Endettement extérieur et véhicules d’occasion
Évoquant le souhait du gouvernement de recourir à la dette extérieure, l’ancien gouverneur de la Banque d’Algérie a rappelé que « l’endettement extérieur était banni durant toutes ces dernières années et notamment au moment où le pays bénéficiait d’une aisance financière, laquelle aurait facilité l’obtention des crédits extérieurs ».
Il a indiqué que « la détérioration de la situation économique va être un sérieux obstacle qui va empêcher l’obtention de ces crédits. L’endettement extérieur ne doit pas être vu comme étant un expédient appelé à la rescousse pour faire face à une situation difficile ».
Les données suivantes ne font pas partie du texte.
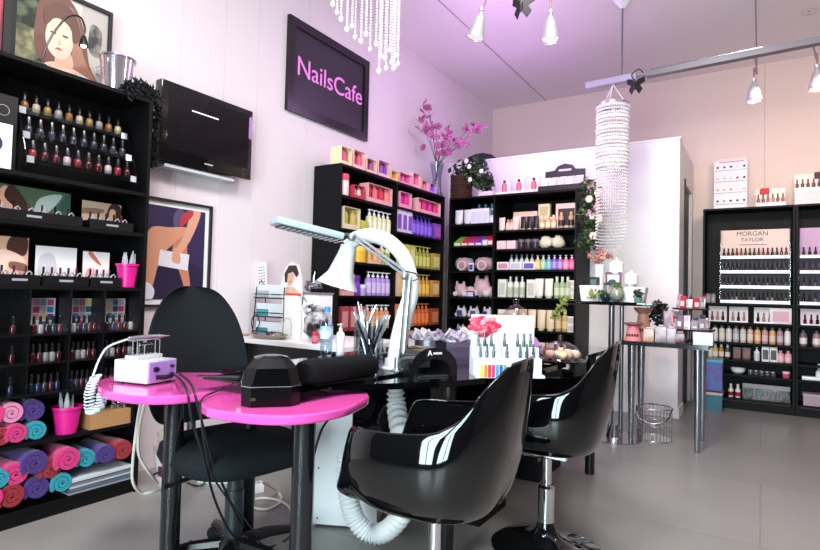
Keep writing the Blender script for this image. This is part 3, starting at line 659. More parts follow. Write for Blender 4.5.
r.many(p_bottle(.05, .13), 'lotion_bottle', 'amber bottle', 'bottle', [-1.73, -1.675, -1.62], [C('#d8a878'), C('#f0dcc0'), C('#e8d0a8')], 'amber bottles')
r.many(p_bottle(.05, .15, .15), 'lotion_bottle', 'tan bottle before the pink box', 'bottle', [-1.55, -1.46], [C('#c09080'), C('#302428'), C('#d8a878')], 'tan bottles')
r = bb(1.49, 'on the second shelf of the wide bay')
r.many(p_box(.1, .08, .09, 0), 'soap_carton', 'pale pink soap carton', 'box', [-2.12, -2.02], [C('#f0d0d4')], 'pink soap cartons', sc=.9)
r.many(p_jar(.07, .09), 'cream_jar', 'dark jar with grey lid', 'jar', [-1.93, -1.86, -1.79], [C('#3a3038', .15), C('#6a6068')], 'dark cream jars')
for i, x in enumerate((-1.70, -1.59)):
    o = put([('bath_puff', MB().ball((0, 0, .06), .062, None, 18, (1, .8, .95), .45, k=6).mesh('bath_puff', smooth=180))], 'bath_puff', 'cream bath puff, %s on the second shelf of the wide bay' % ('left' if not i else 'right'), 'bath puff', (x, BY+.1, 1.4925), i, [M('#efe0c8', .9, kind='fluff')], 'cream bath puffs')
r = bb(1.292, 'on the third shelf of the wide bay')
r.many(p_box(.12, .07, .075), 'pump_carton', ['white and rose carton', 'white and grey carton', 'white and violet carton'], 'box', [-2.1, -1.97, -1.84], lambda i: [C('#ece6ee'), C(['#d890a8', '#c8c8d8', '#6a60b0'][i])], None)
r.many(p_pump(.04, .15), 'sample_bottle', 'clear pump bottle', 'bottle', sp(-2.08, -1.82, 5), [C('#dfe4ea'), C('#f0f0f4'), C('#c8ccd4')], 'clear pump bottles', dv=.07)
rb = ['#e8b860', '#90c890', '#60a8c8', '#7a60c8', '#a060c8', '#f07098', '#e04888']; rbn = ['orange', 'green', 'blue', 'indigo', 'violet', 'pink', 'deep rose']
r.many(p_pump(.06, .155), 'bath_bottle', [n+' pump bottle of the rainbow row' for n in rbn], 'bottle', sp(-1.79, -1.42, 7) if 0 else [-1.765+i*.053*1.0 for i in range(7)], lambda i: [C(rb[i], .3), C(hexmix(rb[i], '#ffffff', .35), .3), cap_w], 'rainbow pump bottles', sc=.86)
r = bb(1.03, 'on the fourth shelf of the wide bay')
r.many(p_box(.08, .05, .17), 'spa_carton', 'narrow white spa carton', 'box', [-2.11, -1.82], [C('#ecebe4'), C('#c8d0c0')], 'narrow white spa cartons')
r.many(p_bottle(.055, .2), 'spa_bottle', 'white bottle with silver cap', 'bottle', [-2.04, -1.98, -1.92], [C('#e8e8dc'), C('#b8c4a8'), M('#c8ccd0', .3, .7)], 'white spa bottles', dv=.02)
r.many(p_tube(.075, .18), 'spa_tube', 'white standing spa tube', 'tube', [-1.745, -1.655], [C('#eeece0'), C('#d0d0c4')], 'white spa tubes')
r.many(p_bottle(.05, .2), 'spa_bottle', 'pale green bottle', 'bottle', [-1.58, -1.53, -1.48], [C('#a8b890'), C('#d0d8b8'), C('#e0e4d8')], 'pale green bottles')
for k in range(3): r.many(p_box(.07, .06, .055), 'soap_carton', ['lowest', 'middle', 'topmost'][k]+' white soap carton of the stack', 'box', [-1.43-.012], [C('#efe9e4'), C('#d8c8c8')], None, dz=k*.056, dv=.03)
r = bb(.73, 'on the fifth shelf of the wide bay')
r.many(p_box(.09, .05, .18), 'spa_carton', 'cream spa carton', 'box', [-2.1, -2.0], [C('#ece4d4'), C('#d0c0a0')], 'cream spa cartons')
r.many(p_tube(.075, .19), 'spa_tube', 'sand coloured standing tube', 'tube', [-1.9, -1.81, -1.72, -1.635], [C('#e8d4b0'), C('#d8c8a8')], 'sand coloured tubes')
r.many(p_bottle(.055, .2), 'spa_bottle', 'honey coloured bottle', 'bottle', [-1.56, -1.5], [C('#c8a870'), C('#e0cc98'), C('#d8c8a0')], 'honey bottles')
for k in range(2): r.many(p_box(.08, .06, .07), 'soap_carton', ['lower', 'upper'][k]+' white soap carton', 'box', [-1.44-.01], [C('#f0ece8'), C('#c8c0c0')], None, dz=k*.071, dv=.02)
r = bb(.4, 'on the sixth shelf of the wide bay')
r.many(p_box(.1, .07, .13), 'spa_carton', 'small white carton', 'box', [-1.98, -1.62, -1.5], [C('#efecec'), C('#c8c8d0')], 'small white cartons')

# ---- far units: polish display with header board
def polish_display(x0, x1, label, header):
    o = thing('polish_display', label, 'display', (0, 0, 0), 0, 'boxed polish displays')
    pink = M('#e8ccc4' if header else '#c8a0c8', .5)  # header board pink on one display, purple on the other
    MB().box(x0, x1, RY+.13, RY+.14, 1.50, 1.755, pink).obj('header_board', None, o); MB().box(x0, x1, RY+.13, RY+.14, 1.0255, 1.498, M('#1c1418' if header else '#2a1634', .5)).obj('back_board', None, o)
    for k, z in enumerate((1.488, 1.343, 1.196, 1.052)):
        dy = .0 if k else .03
        MB().box(x0, x1, RY+.015+dy, RY+.128, z-.012, z-.006, whiteg).obj('tier', None, o); MB().box(x0, x1, RY+.010+dy, RY+.015+dy, z-.024, z+.006, whiteg).obj('tier_lip', None, o)
    for x in (x0-.004, x1): MB().box(x, x+.004, RY+.01, RY+.14, 1.0255, 1.755, acryl).obj('side_plate', None, o)
    if header:
        text('MORGAN', .07, dark, 'lettering', o, ((x0+x1)/2-.02, RY+.1285, 1.715), ROT_FAR, .001, width=.26)
        text('TAYLOR', .07, dark, 'lettering', o, ((x0+x1)/2-.02, RY+.1285, 1.655), ROT_FAR, .001, width=.19)
        MB().box((x0+x1)/2-.13, (x0+x1)/2+.1, RY+.1285, RY+.13, 1.604, 1.61, dark).obj('small_print', None, o)
    return o
polish_display(-.345, .225, 'boxed nail polish display with four tiers beneath the brand header board', True)
polish_display(.30, .86, 'purple nail polish display in the far unit', False)
tiern = ['top', 'second', 'third', 'bottom']
tc = [['#5a1824', '#7a3038', '#34161e', '#804038', '#28161c'], ['#24243a', '#3a243a', '#18182a', '#44303c'], ['#6a5860', '#34282e', '#5a4450', '#201a20'], ['#8a8080', '#706464', '#301c22', '#201418']]
for x0, x1, n, wh in ((-.335, .215, 15, 'of the boxed display'), (.31, .85, 12, 'of the purple display')):
    for k, z in enumerate((1.488, 1.343, 1.196, 1.052)):
        for i, x in enumerate(sp(x0, x1, n)):
            put(p_polish(.027, .088), 'nail_polish', 'nail polish bottle, %s on the %s tier %s' % (nth(i, n), tiern[k], wh), 'nail polish', (x, RY+.075, z-.0055), 0,
                [C(tc[k][(i*7+k) % len(tc[k])], .15), C('#241a20', .3)], 'nail polishes in the far displays')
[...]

Pour M. Nouioua, l’endettement extérieur « doit être considéré comme étant un instrument de financement complémentaire à utiliser dans le cadre d’une stratégie globale de développement après avoir élaboré une réglementation qui détermine la nature des crédits à solliciter, leurs termes et conditions, leurs niveaux, leurs sources, etc ».
Il a par ailleurs qualifié l’importation des véhicules d’occasion, prévue dans le projet de loi de finances 2020, de « surprenante », expliquant que « le parc automobile, tel qu’il est actuellement, pose de nombreux et graves problèmes contre la pollution », citant les embouteillages les nombreux accidents et l’entretien de ce parc qui est en plus coûteux.
Quant à l’industrie de montage de véhicules dont l’objectif était d’arrêter les importations de véhicules neufs ou d’occasion, M. Nouioua estime que cette industrie « a été mal conçue, mal engagée », précisant que « l’importation de voitures de moins de trois ans, si elle est autorisée, va induire une flambée du coût des devises sur le marché parallèle ».
S’agissant du financement dit non conventionnel, communément appelé la planche à billets, M. Nouioua a indiqué que son maintien « est inévitable compte tenu du déficit prévu du budget ».